Goiano, natural de São Miguel do Araguaia (GO), casado, agricultor, filho de Vital Gonçalves de Moura e de Generosa D. de Moura, residente no Acesso II, bairro de Premem, no município de Altamira. O fazendeiro, que segundo o Ministério Público encontra-se foragido, é acusado de ser um dos mandantes do crime. Ele também recorreu da sentença do juiz de Pacajá, Lucas do Carmo de Jasus, que decidiu pronunciá-lo com réu, por considerá-lo como um dos mandantes do assassinato da missionária.
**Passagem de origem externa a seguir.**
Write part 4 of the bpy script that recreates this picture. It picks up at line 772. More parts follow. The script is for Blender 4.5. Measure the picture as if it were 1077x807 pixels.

O recurso, porém, foi indeferido à unanimidade pela 2ª Câmara Criminal Isolada do TJE, em 7 de novembro. Seu advogado, Américo Leal, anunciou que recorrerá da decisão ao STJ.

 

Regivaldo Pereira Galvão, o “Taradão”, 40 anos

Pernambucano, natural de Bodocó (PE), casado, fazendeiro, residente no município de Altamira. Preso há sete meses na Penitenciária de Americano III, o “Taradão” protesta inocência. Segundo alega, ele teria sido indiciado na fase final do processo, por “intriga e disse-me-disse”, conforme afirmou o advogado dele, Osvaldo Serrão, perante a 2ª Câmara Criminal Isolada do TJE, que por maioria de três votos a um, indeferiu, no dia 7 de novembro, o recurso impetrado contra a sentença do pronuncia do juiz de Pacajá. Segundo o Ministério Público, porém, Regivaldo seria um dos mandantes do crime, contribuindo com a metade, R$ 25 mil, do dinheiro que pagaria o assassinato da missionária. O restante seria integralizado por “Bida”. O Ministério Público, na denúncia contra ele, afirma que “Taradão” tinha interesses financeiros no Lote 55, terras que seriam absorvidas pelo Projeto de Desenvolvimento Sustentável defendido pela missionária assassinada. O Ministério Público também o acusa de responder por outros processos, entre os quais “trabalho escravo” e “fraudes contra a extinta Sudam”.